DESCRIPTION OF THE TASK:
Leave out the pictures, and retype only the lines from the beginning of the material through the line that contains "bg.inputs['Strength'].default_value = 0.07", including both.

GIVEN MATERIAL:

————

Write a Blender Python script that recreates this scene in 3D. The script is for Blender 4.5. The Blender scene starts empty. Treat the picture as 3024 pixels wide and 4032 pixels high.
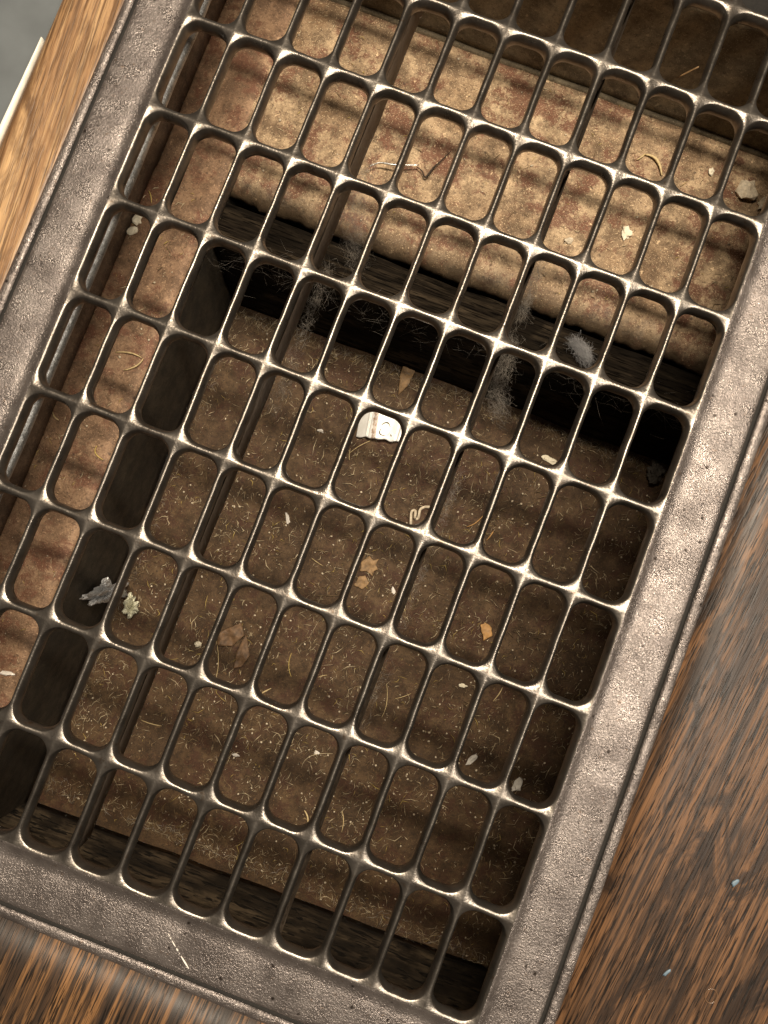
import bpy, bmesh, math, random
from mathutils import Vector, Matrix, noise
random.seed(7)
S = bpy.context.scene
C = S.collection
MM = 0.001

# ------------------------------------------------------------------ camera
cam_d = bpy.data.cameras.new('camera')
cam = bpy.data.objects.new('camera', cam_d); C.objects.link(cam)
RX = Vector((0.93357669, 0.35835509, -0.00402447))
RY = Vector((0.35725395, -0.93147926, -0.06867318))
RZ = Vector((-0.0283581, 0.06267392, -0.99763109))
M = Matrix.Identity(4)
for r in range(3):
    M[r][0] = RX[r]; M[r][1] = -RY[r]; M[r][2] = -RZ[r]
M[0][3], M[1][3], M[2][3] = 0.14326845, 0.13709663, 0.26168214
cam.matrix_world = M
cam_d.sensor_fit = 'VERTICAL'; cam_d.sensor_height = 36.0
cam_d.lens = 36.0 * 2900 / 4032
cam_d.clip_start = 0.005; cam_d.clip_end = 50
S.camera = cam

# ------------------------------------------------------------------ light
W = bpy.data.worlds.new('World'); S.world = W; W.use_nodes = True
bg = W.node_tree.nodes['Background']
bg.inputs['Color'].default_value = (1.0, 0.84, 0.68, 1)
bg.inputs['Strength'].default_value = 0.07

def area(name, loc, sx, sy, power, col, target):
    d = bpy.data.lights.new(name, 'AREA'); d.shape = 'RECTANGLE'
    d.size = sx; d.size_y = sy; d.energy = power; d.color = col
    o = bpy.data.objects.new(name, d); C.objects.link(o)
    o.location = loc
    z = (Vector(loc) - Vector(target)).normalized()
    x = Vector((1, 0, 0)); y = z.cross(x).normalized(); x = y.cross(z)
    o.matrix_world = Matrix((( x.x, y.x, z.x, loc[0]), (x.y, y.y, z.y, loc[1]), (x.z, y.z, z.z, loc[2]), (0, 0, 0, 1)))
    return o
area('ceiling_lamp', (0.13, 0.445, 0.85), 0.42, 0.064, 13.5, (1.0, 0.87, 0.69), (0.15, 0.22, 0))
area('ceiling_lamp', (0.56, 0.17, 0.85), 0.22, 0.24, 5.6, (1.0, 0.90, 0.76), (0.24, 0.15, 0))
area('bounce_fill', (0.20, 0.10, 1.9), 1.8, 1.8, 2.2, (1.0, 0.88, 0.72), (0.2, 0.1, 0))  # added soft fill lamp, no fixture; stands in for ceiling bounce

S.view_settings.view_transform = 'Standard'
S.view_settings.look = 'None'
S.view_settings.exposure = 0.0
S.view_settings.gamma = 1.0

# ------------------------------------------------------------------ node helpers
class NT:
    def __init__(s, name):
        s.m = bpy.data.materials.new(name); s.m.use_nodes = True
        s.t = s.m.node_tree; s.n = s.t.nodes; s.l = s.t.links
        s.b = s.n['Principled BSDF']
        s.tc = s.n.new('ShaderNodeTexCoord').outputs['Object']
    def put(s, v, sock):
        if hasattr(v, 'is_linked'): s.l.new(v, sock)
        elif isinstance(v, (tuple, list)) and len(v) == 3 and len(sock.default_value) == 4: sock.default_value = (*v, 1)
        else: sock.default_value = v
    def mp(s, sc=(1, 1, 1), rot=(0, 0, 0), loc=(0, 0, 0)):
        n = s.n.new('ShaderNodeMapping'); n.inputs['Scale'].default_value = sc
        n.inputs['Rotation'].default_value = rot; n.inputs['Location'].default_value = loc
        s.l.new(s.tc, n.inputs['Vector']); return n.outputs[0]
    def noise(s, scale, det=2, rough=.5, vec=None, dist=0):
        n = s.n.new('ShaderNodeTexNoise'); n.inputs['Scale'].default_value = scale
        n.inputs['Detail'].default_value = det; n.inputs['Roughness'].default_value = rough
        n.inputs['Distortion'].default_value = dist
        s.l.new(vec if vec is not None else s.tc, n.inputs['Vector']); return n.outputs[0]
    def voro(s, scale, vec=None, feat='F1'):
        n = s.n.new('ShaderNodeTexVoronoi'); n.inputs['Scale'].default_value = scale; n.feature = feat
        s.l.new(vec if vec is not None else s.tc, n.inputs['Vector']); return n.outputs[0]
    def ramp(s, f, stops):
        n = s.n.new('ShaderNodeValToRGB'); e = n.color_ramp.elements
        while len(e) < len(stops): e.new(0.5)
        for k, (p, c) in enumerate(stops):
            e[k].position = p; e[k].color = (*c, 1) if isinstance(c, tuple) else (c, c, c, 1)
        s.l.new(f, n.inputs[0]); return n.outputs[0]
    def mix(s, f, a, b, mode='MIX'):
        n = s.n.new('ShaderNodeMix'); n.data_type = 'RGBA'; n.blend_type = mode
        s.put(f, n.inputs[0]); s.put(a, n.inputs[6]); s.put(b, n.inputs[7]); return n.outputs[2]
    def math(s, op, a, b=0.5, clamp=False):
        n = s.n.new('ShaderNodeMath'); n.operation = op; n.use_clamp = clamp
        s.put(a, n.inputs[0]); s.put(b, n.inputs[1]); return n.outputs[0]
    def bump(s, h, strength, dist, prev=None):
        n = s.n.new('ShaderNodeBump'); n.inputs['Strength'].default_value = strength
        n.inputs['Distance'].default_value = dist
        s.l.new(h, n.inputs['Height'])
        if prev is not None: s.l.new(prev, n.inputs['Normal'])
        return n.outputs[0]
    def out(s, col=None, rough=.5, metal=0, nrm=None, spec=None):
        if col is not None: s.put(col, s.b.inputs['Base Color'])
        s.put(rough, s.b.inputs['Roughness']); s.put(metal, s.b.inputs['Metallic'])
        if nrm is not None: s.l.new(nrm, s.b.inputs['Normal'])
        if spec is not None: s.b.inputs['Specular IOR Level'].default_value = spec
        return s.m

def plain(name, col, rough=.6, metal=0, var=.25, sc=900):
    t = NT(name); n = t.noise(sc, 3)
    c = t.mix(t.ramp(n, [(.3, 0.0), (.7, 1.0)]), tuple(x * (1 - var) for x in col), tuple(min(1, x * (1 + var)) for x in col))
    return t.out(c, rough, metal, t.bump(n, .3, .0003))

# ---- cast iron
def cast_iron(name, fine, coarse, rough):
    t = NT(name)
    d = t.noise(90, 3, .6); m = t.ramp(t.noise(55, 4, .65), [(.32, .45), (.62, 1.0)])
    a = t.math('MULTIPLY', t.noise(1450, 3, .62, dist=.8), m); b = t.math('MULTIPLY', t.noise(430, 3, .6, dist=.6), m)
    pit = t.ramp(t.voro(230), [(0.0, 0.0), (0.10, 1.0)])
    c = t.mix(t.ramp(d, [(.35, 0.0), (.7, 1.0)]), (.158, .134, .123), (.275, .238, .219))
    c = t.mix(t.ramp(t.noise(500, 3, .7), [(.62, 0.0), (.75, 1.0)]), c, (.16, .11, .08))
    c = t.mix(t.ramp(t.voro(150), [(.06, 1.0), (.13, 0.0)]), c, (.04, .03, .025))
    n = t.bump(b, coarse, .0006)
    n = t.bump(a, fine, .00042, n)
    n = t.bump(pit, .25, .00025, n)
    r = t.ramp(t.noise(160, 3, .6), [(.3, rough - .07), (.7, rough + .13)])
    return t.out(c, r, .72, n)
M_PLATE = cast_iron('cast_iron_plate', 1.0, .20, .27)
M_FLANGE = cast_iron('cast_iron_flange', 1.0, .9, .30)
def bar_iron():
    t = NT('cast_iron_bars')
    a = t.noise(700, 3, .6); d = t.noise(140, 3, .6)
    c = t.mix(t.ramp(d, [(.3, 0.0), (.7, 1.0)]), (.135, .117, .100), (.225, .200, .174))
    c = t.mix(t.ramp(t.noise(260, 4, .7), [(.60, 0.0), (.72, 1.0)]), c, (.14, .10, .07))
    return t.out(c, t.ramp(t.noise(220, 3), [(.3, .26), (.7, .40)]), .9, t.bump(a, .30, .0004))
M_BAR = bar_iron()
def rib_iron():
    t = NT('dusty_rib_iron')
    c = t.mix(t.ramp(t.noise(150, 4, .65), [(.35, 0.0), (.7, 1.0)]), (.085, .060, .041), (.19, .150, .115))
    return t.out(c, .6, .15, t.bump(t.noise(600, 3), .5, .0005))
M_RIB = rib_iron()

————

EXPECTED ANSWER:
Write a Blender Python script that recreates this scene in 3D. The script is for Blender 4.5. The Blender scene starts empty. Treat the picture as 3024 pixels wide and 4032 pixels high.
import bpy, bmesh, math, random
from mathutils import Vector, Matrix, noise
random.seed(7)
S = bpy.context.scene
C = S.collection
MM = 0.001

# ------------------------------------------------------------------ camera
cam_d = bpy.data.cameras.new('camera')
cam = bpy.data.objects.new('camera', cam_d); C.objects.link(cam)
RX = Vector((0.93357669, 0.35835509, -0.00402447))
RY = Vector((0.35725395, -0.93147926, -0.06867318))
RZ = Vector((-0.0283581, 0.06267392, -0.99763109))
M = Matrix.Identity(4)
for r in range(3):
    M[r][0] = RX[r]; M[r][1] = -RY[r]; M[r][2] = -RZ[r]
M[0][3], M[1][3], M[2][3] = 0.14326845, 0.13709663, 0.26168214
cam.matrix_world = M
cam_d.sensor_fit = 'VERTICAL'; cam_d.sensor_height = 36.0
cam_d.lens = 36.0 * 2900 / 4032
cam_d.clip_start = 0.005; cam_d.clip_end = 50
S.camera = cam

# ------------------------------------------------------------------ light
W = bpy.data.worlds.new('World'); S.world = W; W.use_nodes = True
bg = W.node_tree.nodes['Background']
bg.inputs['Color'].default_value = (1.0, 0.84, 0.68, 1)
bg.inputs['Strength'].default_value = 0.07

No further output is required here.